THE BIG ONE
The possibility always exists that a stock market decline, a jump in interest rates, or a weakening dollar can lead to something worse. The first reason to own silver or gold is the potential for an unmanageable financial crisis. The second reason is hopefully to make a lot of money. For sure the most important reason is to get you through a financial catastrophe in one piece should it occur. An economic collapse can mean runaway inflation or asset deflation or both. It can mean an economic depression and financial collapse. Are these extreme events probable? Most people would laugh at such dire predictions. Nevertheless, these are real enough possibilities to make the ownership of silver and gold sensible.

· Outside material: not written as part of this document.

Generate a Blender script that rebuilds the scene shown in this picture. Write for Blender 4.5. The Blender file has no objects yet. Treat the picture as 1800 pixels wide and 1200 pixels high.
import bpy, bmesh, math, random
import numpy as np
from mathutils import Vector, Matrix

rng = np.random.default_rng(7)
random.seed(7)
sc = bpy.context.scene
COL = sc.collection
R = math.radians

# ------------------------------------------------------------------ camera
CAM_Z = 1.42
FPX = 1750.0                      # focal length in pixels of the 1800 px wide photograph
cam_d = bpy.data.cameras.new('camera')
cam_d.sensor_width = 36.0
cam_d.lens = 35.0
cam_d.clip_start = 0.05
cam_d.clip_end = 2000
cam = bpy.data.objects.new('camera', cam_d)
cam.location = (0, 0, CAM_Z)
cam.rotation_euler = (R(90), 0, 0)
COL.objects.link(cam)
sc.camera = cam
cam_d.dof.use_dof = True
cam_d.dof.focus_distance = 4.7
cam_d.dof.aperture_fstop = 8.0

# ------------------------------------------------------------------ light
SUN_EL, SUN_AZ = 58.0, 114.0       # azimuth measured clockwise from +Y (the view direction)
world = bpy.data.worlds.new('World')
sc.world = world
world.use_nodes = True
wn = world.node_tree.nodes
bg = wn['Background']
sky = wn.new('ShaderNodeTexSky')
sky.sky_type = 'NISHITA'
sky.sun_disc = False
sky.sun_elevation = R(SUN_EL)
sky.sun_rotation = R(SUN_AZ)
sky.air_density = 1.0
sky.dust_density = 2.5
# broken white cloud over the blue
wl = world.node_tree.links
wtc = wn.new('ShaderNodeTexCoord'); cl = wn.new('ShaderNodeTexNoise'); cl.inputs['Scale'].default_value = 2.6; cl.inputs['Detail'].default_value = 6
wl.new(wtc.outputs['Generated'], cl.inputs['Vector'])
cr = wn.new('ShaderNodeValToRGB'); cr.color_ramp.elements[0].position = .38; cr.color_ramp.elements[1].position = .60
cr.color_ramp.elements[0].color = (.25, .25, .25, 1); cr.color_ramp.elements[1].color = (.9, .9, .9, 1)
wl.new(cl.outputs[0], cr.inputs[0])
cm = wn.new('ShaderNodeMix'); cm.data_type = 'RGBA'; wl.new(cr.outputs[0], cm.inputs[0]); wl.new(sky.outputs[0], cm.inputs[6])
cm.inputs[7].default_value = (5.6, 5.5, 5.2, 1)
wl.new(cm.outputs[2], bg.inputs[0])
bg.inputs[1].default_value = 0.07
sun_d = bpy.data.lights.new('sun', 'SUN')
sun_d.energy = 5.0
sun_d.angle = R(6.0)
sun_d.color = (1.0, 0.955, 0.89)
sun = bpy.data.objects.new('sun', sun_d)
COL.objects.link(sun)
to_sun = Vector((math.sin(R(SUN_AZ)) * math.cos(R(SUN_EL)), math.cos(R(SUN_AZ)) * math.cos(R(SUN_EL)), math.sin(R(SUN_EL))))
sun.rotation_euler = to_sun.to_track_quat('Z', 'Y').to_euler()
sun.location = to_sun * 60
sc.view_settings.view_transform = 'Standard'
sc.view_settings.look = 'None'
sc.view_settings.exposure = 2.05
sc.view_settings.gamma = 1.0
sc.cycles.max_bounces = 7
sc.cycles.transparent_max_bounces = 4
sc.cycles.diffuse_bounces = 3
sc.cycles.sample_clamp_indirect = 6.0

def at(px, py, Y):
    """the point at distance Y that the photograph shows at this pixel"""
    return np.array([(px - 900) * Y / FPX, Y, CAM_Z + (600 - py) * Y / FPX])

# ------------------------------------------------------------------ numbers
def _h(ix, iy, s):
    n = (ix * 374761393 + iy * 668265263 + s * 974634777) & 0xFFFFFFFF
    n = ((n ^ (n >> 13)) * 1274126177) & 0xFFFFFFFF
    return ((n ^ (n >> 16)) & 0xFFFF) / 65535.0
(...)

I have for many years studied the economic arguments of the Austrian School of economics. Their greatest thinker Ludwig von Mises would be issuing the most dire warnings were he alive today. Mises instructs us that the central banks’ issuance of money and credit heats up the economy. When concerns about inflation cause the monetary authorities to raise interest rates and withdraw the purchasing media (as they are today), the boom will turn into a bust. The stock market will crash and the bond market collapse. That will cause the central bank to renew monetary easing and try to restore the boom. Inflation will then worsen and if the loose money policies aren’t quelled, runaway inflation begins. If you stop the inflationary policies you have a depression. If not you destroy the purchasing power of your money. In either case, the end game is a disaster.
Mises put it this way, “The boom can last only as long as the credit expansion progresses at an ever-accelerated pace. The boom comes to an end as soon as additional quantities of fiduciary media [money and credit] are no longer thrown upon the loan market. If the credit expansion is not stopped in time, the boom turns into the crack-up boom [hyperinflation]; the flight into real values [hard assets] begins, and the whole monetary system founders. Continuous inflation [money and credit creation] must finally end in the complete breakdown of the currency system.”
Frankly, there is no good way out. The monetary authorities will do anything to forestall deflation and a depression. Thus, they will destroy the purchasing power of the dollar by keeping interest rates artificially low and pumping out money and credit. There is no middle road. Most people will be wiped out and only a few nimble investors will survive intact.